INSTRUCTIONS TO FOLLOW
Count how many lines below include the string "Take", and give that number without anything else.

PROVIDED MATERIAL
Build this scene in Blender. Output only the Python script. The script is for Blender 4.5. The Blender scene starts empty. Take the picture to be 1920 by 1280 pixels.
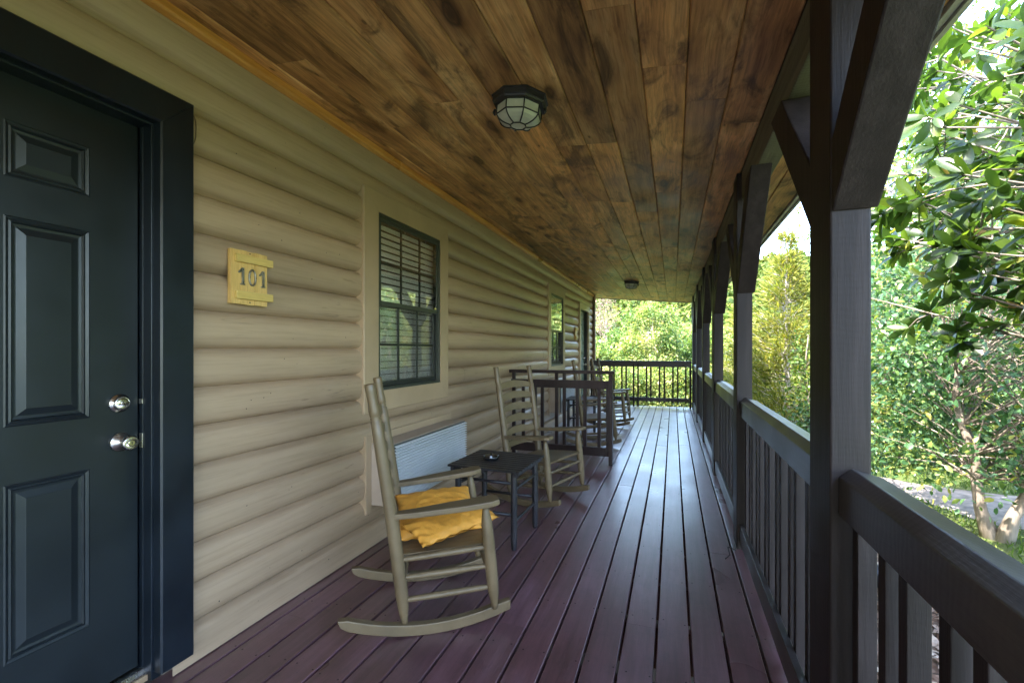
import bpy, math, random
import numpy as np
from mathutils import Vector, Matrix
random.seed(7); RNG = np.random.default_rng(11)
PI = math.pi
scene = bpy.context.scene
C = bpy.data.collections.new("Scene objects"); scene.collection.children.link(C)

# ------------------------------------------------------------------ materials
def new_mat(name):
    m = bpy.data.materials.new(name); m.use_nodes = True
    nt = m.node_tree; nt.nodes.clear()
    out = nt.nodes.new('ShaderNodeOutputMaterial')
    return m, nt, out
def N(nt, t, **kw):
    n = nt.nodes.new(t)
    for k, v in kw.items():
        if k in ('operation', 'blend_type', 'data_type', 'noise_dimensions', 'attribute_name', 'attribute_type', 'wave_type', 'bands_direction', 'feature', 'interpolation'):
            setattr(n, k, v)
        else: n.inputs[k].default_value = v
    return n
def ramp(nt, stops, inp):
    r = nt.nodes.new('ShaderNodeValToRGB')
    e = r.color_ramp.elements
    while len(e) > 1: e.remove(e[-1])
    e[0].position = stops[0][0]; e[0].color = (*stops[0][1], 1)
    for p, c in stops[1:]:
        x = e.new(p); x.color = (*c, 1)
    nt.links.new(inp, r.inputs[0]); return r
def mixc(nt, a, b, f, bt='MIX'):
    n = nt.nodes.new('ShaderNodeMix'); n.data_type = 'RGBA'; n.blend_type = bt
    for s, v in ((6, a), (7, b)):
        if hasattr(v, 'links') or hasattr(v, 'is_linked'): nt.links.new(v, n.inputs[s])
        else: n.inputs[s].default_value = (*v, 1)
    if hasattr(f, 'is_linked'): nt.links.new(f, n.inputs[0])
    else: n.inputs[0].default_value = f
    return n.outputs[2]
def mathn(nt, op, a, b=0.0):
    n = nt.nodes.new('ShaderNodeMath'); n.operation = op
    for i, v in ((0, a), (1, b)):
        if hasattr(v, 'is_linked'): nt.links.new(v, n.inputs[i])
        else: n.inputs[i].default_value = v
    return n.outputs[0]

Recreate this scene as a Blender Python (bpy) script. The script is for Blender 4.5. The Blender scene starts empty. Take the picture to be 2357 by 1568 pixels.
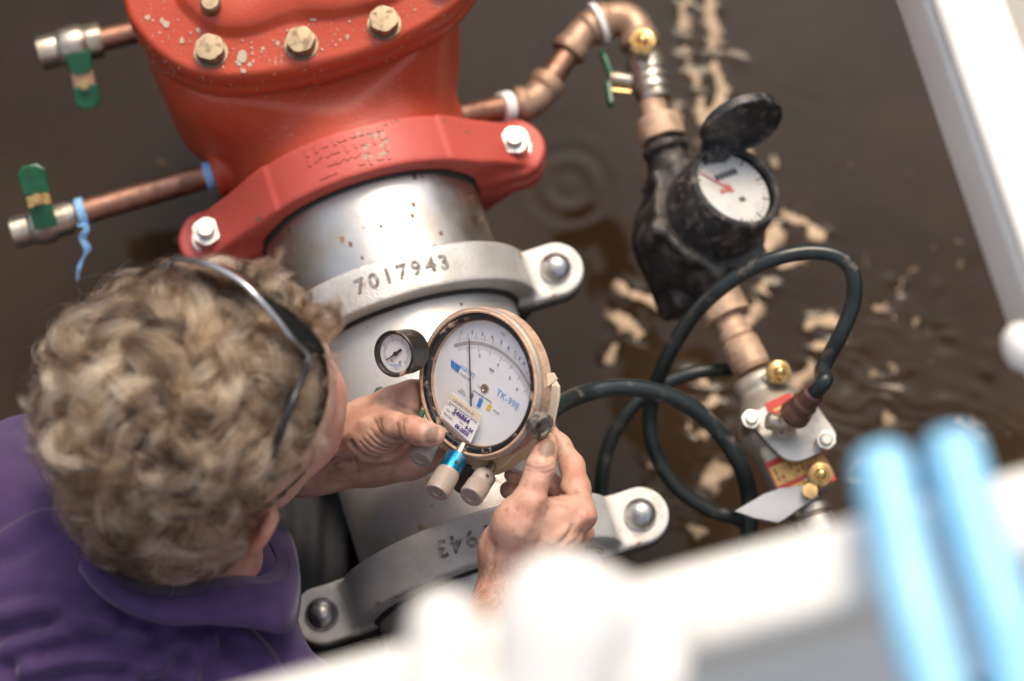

OUTPUT FOR THIS EXERCISE
2